Starting at the first line of the data, print each line verbatim up to and including the line bearing "PI = math.pi", omitting pictures.

#### Provided records ####

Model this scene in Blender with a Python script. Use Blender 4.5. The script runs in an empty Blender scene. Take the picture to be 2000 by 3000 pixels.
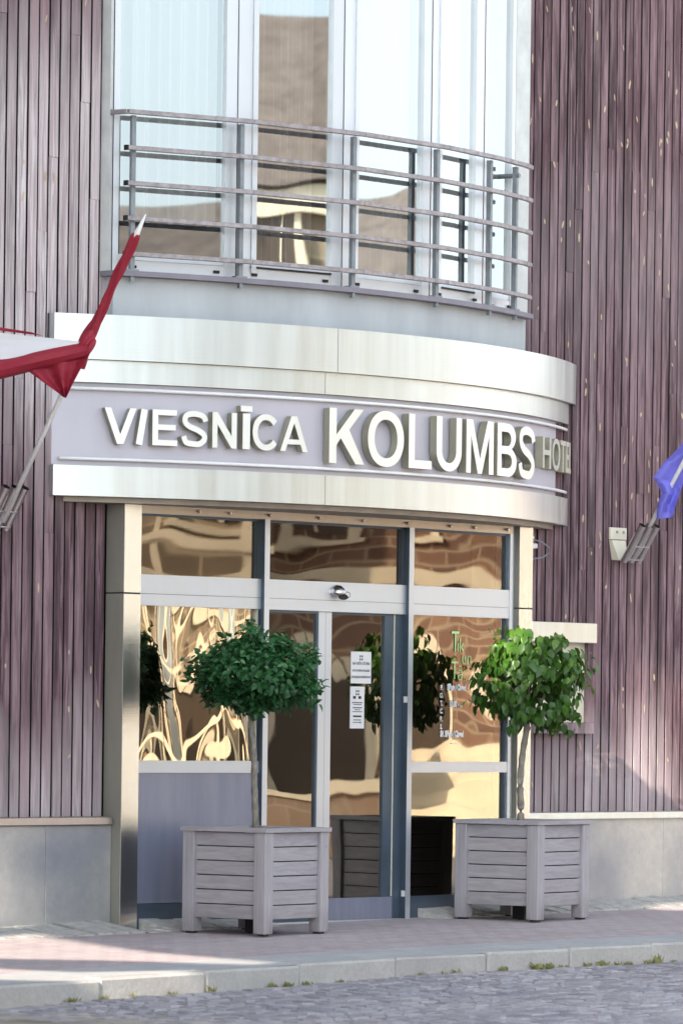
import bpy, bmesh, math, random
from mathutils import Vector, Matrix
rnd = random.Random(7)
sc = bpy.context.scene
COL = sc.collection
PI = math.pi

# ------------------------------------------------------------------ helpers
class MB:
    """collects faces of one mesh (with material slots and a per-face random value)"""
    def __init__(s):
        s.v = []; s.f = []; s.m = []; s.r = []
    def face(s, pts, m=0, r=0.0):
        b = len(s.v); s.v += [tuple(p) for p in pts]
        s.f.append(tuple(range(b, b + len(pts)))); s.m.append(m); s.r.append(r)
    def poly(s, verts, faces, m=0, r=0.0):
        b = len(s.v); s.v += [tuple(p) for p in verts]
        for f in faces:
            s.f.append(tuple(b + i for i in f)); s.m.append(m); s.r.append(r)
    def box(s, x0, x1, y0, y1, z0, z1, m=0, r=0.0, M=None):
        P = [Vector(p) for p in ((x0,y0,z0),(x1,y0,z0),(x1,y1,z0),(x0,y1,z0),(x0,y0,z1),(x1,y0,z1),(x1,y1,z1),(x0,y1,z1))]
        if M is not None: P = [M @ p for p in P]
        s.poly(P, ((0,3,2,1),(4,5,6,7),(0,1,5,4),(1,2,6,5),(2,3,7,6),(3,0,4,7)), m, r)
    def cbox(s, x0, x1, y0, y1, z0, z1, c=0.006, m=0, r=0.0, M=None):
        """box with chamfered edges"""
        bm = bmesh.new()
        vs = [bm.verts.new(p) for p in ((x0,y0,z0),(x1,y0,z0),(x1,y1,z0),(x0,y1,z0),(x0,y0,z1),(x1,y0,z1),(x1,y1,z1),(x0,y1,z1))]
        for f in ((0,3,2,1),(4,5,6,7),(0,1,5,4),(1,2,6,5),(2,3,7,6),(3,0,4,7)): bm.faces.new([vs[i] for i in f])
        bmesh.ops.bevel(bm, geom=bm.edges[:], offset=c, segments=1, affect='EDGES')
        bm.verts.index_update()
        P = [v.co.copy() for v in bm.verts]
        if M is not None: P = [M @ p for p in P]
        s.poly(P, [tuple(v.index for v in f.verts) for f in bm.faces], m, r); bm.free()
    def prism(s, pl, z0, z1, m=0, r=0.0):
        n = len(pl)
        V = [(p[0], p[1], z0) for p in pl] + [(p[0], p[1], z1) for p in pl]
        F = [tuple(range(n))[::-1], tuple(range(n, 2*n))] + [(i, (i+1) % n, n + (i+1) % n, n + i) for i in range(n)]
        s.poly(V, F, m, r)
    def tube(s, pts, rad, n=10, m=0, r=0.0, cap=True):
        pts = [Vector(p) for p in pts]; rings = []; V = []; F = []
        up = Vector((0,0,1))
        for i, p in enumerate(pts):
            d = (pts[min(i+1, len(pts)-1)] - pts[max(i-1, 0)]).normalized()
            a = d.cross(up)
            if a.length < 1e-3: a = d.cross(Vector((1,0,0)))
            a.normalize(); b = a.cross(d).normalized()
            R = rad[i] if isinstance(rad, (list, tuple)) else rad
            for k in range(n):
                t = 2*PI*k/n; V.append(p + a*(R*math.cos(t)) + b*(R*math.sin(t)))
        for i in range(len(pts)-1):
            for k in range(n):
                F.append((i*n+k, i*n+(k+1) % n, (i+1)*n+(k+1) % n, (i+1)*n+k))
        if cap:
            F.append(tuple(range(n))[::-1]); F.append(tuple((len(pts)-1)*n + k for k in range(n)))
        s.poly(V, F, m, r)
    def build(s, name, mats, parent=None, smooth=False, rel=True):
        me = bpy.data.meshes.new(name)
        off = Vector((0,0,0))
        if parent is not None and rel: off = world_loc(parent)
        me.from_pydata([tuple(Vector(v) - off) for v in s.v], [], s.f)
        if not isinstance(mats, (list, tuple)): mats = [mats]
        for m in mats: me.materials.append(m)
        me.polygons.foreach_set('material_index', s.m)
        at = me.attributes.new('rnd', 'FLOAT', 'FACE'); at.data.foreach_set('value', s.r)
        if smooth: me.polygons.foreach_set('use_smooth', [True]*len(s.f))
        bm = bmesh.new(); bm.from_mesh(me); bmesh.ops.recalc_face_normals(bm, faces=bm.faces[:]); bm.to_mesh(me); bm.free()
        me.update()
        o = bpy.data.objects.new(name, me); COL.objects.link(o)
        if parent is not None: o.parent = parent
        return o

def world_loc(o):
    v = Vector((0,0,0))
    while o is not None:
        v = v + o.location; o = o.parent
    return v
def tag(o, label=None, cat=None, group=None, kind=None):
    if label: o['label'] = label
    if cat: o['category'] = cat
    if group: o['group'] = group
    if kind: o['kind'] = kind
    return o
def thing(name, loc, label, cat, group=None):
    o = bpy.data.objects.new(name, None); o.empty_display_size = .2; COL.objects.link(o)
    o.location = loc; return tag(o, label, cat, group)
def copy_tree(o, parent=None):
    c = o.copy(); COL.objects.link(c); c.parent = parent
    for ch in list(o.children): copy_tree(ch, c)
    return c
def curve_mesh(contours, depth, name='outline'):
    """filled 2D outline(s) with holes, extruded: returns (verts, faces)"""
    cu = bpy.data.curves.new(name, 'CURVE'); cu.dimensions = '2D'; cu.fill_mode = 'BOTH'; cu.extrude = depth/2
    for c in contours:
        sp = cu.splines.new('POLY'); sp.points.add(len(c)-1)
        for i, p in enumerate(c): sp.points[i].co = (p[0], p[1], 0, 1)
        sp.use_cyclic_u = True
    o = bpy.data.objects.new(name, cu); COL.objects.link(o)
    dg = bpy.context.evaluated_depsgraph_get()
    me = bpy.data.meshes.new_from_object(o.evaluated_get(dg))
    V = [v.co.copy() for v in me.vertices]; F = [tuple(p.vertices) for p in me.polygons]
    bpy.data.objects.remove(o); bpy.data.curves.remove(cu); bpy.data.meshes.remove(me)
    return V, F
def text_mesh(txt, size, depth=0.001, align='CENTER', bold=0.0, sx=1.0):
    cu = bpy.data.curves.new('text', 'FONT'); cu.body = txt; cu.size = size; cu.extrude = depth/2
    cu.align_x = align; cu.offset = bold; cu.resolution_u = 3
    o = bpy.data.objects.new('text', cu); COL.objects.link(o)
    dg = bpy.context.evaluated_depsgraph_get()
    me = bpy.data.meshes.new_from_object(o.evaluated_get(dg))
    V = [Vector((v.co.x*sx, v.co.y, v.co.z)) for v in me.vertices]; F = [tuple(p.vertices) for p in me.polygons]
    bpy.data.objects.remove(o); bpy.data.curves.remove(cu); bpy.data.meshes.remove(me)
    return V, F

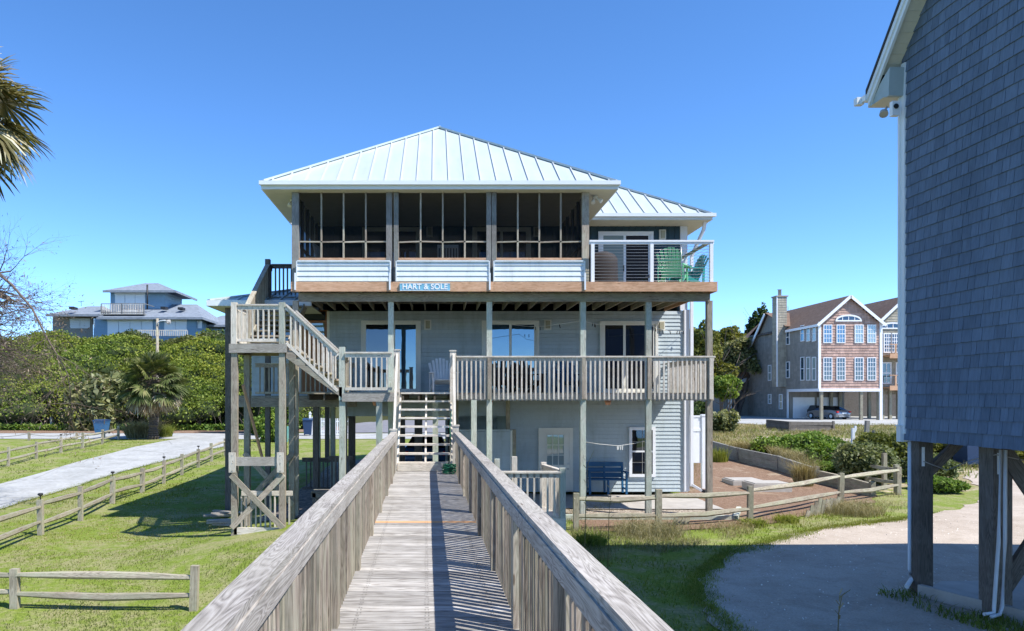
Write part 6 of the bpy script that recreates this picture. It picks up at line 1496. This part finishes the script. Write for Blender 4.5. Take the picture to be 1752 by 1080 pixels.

####

### Exercise solution:
Model this scene in Blender with a Python script. Use Blender 4.5. The script runs in an empty Blender scene. Take the picture to be 2000 by 3000 pixels.
import bpy, bmesh, math, random
from mathutils import Vector, Matrix
rnd = random.Random(7)
sc = bpy.context.scene
COL = sc.collection
PI = math.pi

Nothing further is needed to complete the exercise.